Let ${ f_n\left(x\right):[0,1] \to \mathbb{R} }$ uniformly convergent to function $f(x)$ which is bounded on the interval $[0,1]$. Prove the following: ${ \lim_{n\to\infty} \sup_{[0,1]} f_n\left(x\right) = \sup_{[0,1]} f\left(x\right) }$.

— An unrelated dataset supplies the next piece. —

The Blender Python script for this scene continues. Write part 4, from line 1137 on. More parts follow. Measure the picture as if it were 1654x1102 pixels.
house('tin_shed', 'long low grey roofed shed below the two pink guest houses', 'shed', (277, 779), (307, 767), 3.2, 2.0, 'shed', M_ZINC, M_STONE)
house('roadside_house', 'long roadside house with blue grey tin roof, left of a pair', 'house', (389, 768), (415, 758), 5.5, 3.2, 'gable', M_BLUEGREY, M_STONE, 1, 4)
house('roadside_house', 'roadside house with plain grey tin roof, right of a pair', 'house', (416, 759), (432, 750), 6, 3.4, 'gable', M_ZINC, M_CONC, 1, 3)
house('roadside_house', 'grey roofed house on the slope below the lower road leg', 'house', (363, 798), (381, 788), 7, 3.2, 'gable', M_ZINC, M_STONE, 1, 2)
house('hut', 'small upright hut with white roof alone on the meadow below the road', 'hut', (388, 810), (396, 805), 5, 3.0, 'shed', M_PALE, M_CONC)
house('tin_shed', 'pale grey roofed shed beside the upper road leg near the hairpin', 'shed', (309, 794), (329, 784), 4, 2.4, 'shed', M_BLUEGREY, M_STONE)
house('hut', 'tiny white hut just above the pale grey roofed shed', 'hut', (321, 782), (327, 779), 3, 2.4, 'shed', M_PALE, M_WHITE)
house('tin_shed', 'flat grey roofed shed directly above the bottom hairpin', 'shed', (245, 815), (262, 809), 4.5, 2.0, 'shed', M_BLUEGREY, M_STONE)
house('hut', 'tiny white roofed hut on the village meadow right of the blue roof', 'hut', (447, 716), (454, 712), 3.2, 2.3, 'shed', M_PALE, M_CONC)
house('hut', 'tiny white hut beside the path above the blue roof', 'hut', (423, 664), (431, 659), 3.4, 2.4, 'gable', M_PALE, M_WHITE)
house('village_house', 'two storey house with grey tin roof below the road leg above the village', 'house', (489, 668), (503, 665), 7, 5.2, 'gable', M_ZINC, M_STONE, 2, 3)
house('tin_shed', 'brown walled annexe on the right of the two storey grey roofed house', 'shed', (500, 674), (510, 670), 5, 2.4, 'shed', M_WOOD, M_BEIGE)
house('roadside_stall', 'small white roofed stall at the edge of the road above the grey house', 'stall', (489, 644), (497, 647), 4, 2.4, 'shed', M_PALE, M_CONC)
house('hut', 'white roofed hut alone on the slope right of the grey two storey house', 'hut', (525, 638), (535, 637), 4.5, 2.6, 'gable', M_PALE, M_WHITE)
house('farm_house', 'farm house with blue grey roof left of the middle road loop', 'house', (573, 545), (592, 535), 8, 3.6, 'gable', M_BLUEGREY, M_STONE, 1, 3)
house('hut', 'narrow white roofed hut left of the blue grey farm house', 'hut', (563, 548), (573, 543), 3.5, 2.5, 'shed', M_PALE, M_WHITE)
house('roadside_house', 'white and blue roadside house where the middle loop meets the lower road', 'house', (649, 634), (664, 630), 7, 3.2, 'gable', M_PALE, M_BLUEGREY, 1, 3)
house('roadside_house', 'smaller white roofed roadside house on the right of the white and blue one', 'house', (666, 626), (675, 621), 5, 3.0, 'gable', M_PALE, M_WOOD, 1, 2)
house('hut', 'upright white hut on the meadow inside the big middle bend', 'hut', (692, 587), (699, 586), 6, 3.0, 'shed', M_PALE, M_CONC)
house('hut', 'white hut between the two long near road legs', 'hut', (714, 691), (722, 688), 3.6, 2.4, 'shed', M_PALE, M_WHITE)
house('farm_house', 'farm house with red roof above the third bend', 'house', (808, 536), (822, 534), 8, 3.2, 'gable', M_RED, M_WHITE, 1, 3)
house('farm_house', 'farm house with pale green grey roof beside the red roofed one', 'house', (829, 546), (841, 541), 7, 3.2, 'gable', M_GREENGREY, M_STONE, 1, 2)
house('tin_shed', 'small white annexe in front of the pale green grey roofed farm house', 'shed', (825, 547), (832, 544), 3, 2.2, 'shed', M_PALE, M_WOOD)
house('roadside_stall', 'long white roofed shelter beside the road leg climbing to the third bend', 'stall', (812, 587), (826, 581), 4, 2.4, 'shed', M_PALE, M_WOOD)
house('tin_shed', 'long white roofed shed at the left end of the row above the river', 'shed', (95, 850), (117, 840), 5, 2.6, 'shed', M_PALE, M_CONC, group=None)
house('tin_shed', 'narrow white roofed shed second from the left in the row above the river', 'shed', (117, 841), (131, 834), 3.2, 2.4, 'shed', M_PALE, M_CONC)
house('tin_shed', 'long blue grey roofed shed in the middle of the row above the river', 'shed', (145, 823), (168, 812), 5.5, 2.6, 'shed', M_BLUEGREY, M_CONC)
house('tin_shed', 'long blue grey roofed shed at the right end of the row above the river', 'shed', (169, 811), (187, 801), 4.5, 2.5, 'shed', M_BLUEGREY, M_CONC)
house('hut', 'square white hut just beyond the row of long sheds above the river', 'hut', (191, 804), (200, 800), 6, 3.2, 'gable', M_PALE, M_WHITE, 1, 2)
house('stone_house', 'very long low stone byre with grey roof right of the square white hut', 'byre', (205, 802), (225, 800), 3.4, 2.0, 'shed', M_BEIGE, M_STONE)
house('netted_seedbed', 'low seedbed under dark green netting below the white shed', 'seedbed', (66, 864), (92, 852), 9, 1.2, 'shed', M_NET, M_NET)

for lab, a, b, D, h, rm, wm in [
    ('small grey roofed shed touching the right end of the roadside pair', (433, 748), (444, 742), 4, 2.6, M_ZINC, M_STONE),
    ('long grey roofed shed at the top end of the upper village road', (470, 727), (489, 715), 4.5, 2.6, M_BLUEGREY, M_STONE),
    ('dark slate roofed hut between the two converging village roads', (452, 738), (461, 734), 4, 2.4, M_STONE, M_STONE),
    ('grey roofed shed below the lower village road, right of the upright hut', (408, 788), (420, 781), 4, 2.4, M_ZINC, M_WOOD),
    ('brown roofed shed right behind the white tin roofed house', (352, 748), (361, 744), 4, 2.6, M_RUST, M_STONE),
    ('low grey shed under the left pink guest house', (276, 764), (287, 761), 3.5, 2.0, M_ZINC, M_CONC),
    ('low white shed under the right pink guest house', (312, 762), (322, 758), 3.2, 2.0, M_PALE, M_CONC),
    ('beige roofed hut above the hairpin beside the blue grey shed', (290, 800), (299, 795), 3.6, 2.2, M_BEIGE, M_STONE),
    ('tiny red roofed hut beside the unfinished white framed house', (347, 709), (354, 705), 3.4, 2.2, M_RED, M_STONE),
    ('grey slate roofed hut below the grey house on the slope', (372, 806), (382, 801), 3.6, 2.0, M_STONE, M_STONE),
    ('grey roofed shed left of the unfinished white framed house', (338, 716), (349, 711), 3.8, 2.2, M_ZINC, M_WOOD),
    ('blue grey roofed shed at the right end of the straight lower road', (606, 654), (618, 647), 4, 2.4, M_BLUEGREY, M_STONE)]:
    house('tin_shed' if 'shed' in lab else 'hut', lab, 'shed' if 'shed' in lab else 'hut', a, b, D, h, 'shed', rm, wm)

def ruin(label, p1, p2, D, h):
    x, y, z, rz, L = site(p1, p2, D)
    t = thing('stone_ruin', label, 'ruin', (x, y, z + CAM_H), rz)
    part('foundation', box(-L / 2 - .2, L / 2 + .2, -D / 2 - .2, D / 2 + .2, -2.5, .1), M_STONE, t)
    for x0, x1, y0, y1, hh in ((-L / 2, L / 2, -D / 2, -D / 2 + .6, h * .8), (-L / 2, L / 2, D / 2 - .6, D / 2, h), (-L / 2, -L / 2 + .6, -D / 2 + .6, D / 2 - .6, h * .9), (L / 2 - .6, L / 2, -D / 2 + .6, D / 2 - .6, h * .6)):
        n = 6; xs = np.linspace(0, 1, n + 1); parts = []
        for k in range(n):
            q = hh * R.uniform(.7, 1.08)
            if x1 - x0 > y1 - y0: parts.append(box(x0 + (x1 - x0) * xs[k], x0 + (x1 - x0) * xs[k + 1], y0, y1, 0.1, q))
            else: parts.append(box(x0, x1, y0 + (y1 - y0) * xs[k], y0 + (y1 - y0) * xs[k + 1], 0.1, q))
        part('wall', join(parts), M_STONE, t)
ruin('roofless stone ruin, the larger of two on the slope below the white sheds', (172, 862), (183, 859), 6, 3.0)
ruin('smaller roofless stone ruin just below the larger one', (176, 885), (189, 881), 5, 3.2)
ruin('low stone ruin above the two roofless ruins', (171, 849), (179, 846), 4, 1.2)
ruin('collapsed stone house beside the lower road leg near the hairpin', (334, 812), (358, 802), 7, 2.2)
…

I tried to show that $f$ is bounded and therefore it has a supremum $S$ for some $x_0 \in [0,1]$. In addition, for every $\epsilon > 0$ there exist $n_0$ such that for every $n > n_0$ and for every $x \in [0,1]$, $|f_n(x) - f(x)| < \epsilon$. I tried to put the $x_0$ instead of $x$, and replace the $f(x_0)$ with $S$, but it doesn't helped much...
How can I use the boundedness wisely?
i) For $x_n\in [0,1]$, assume that $\sup\ f = \lim\ f(x_n)$
Assume that $|\sup\ f-f(x_n)|<\varepsilon$ for some $n$. By pointwise convergence, $i>i_0$ implies $|f_i(x_n)-f(x_n)|<\varepsilon$ so that $$\sup\ f_i\geq f_i(x_n)\geq \sup\ f -2\varepsilon$$ for all $i>i_0$
Hence $\lim\ \sup\ f_i\geq \sup\ f$
ii) $|\lim\ \sup\ f_i - \sup\ f_i|<\varepsilon$ for all $i>i_0$.
Further $| f_i(x_i)- \lim\ \sup\ f_i |<2\varepsilon$ for all $i>i_0$
By uniform convergence, when $i$ is large, then $|f(x_i)-f_i(x_i)| < \varepsilon$ so that $|f(x_i)-\lim\ \sup\ f_i |<3 \varepsilon$ for large $i$.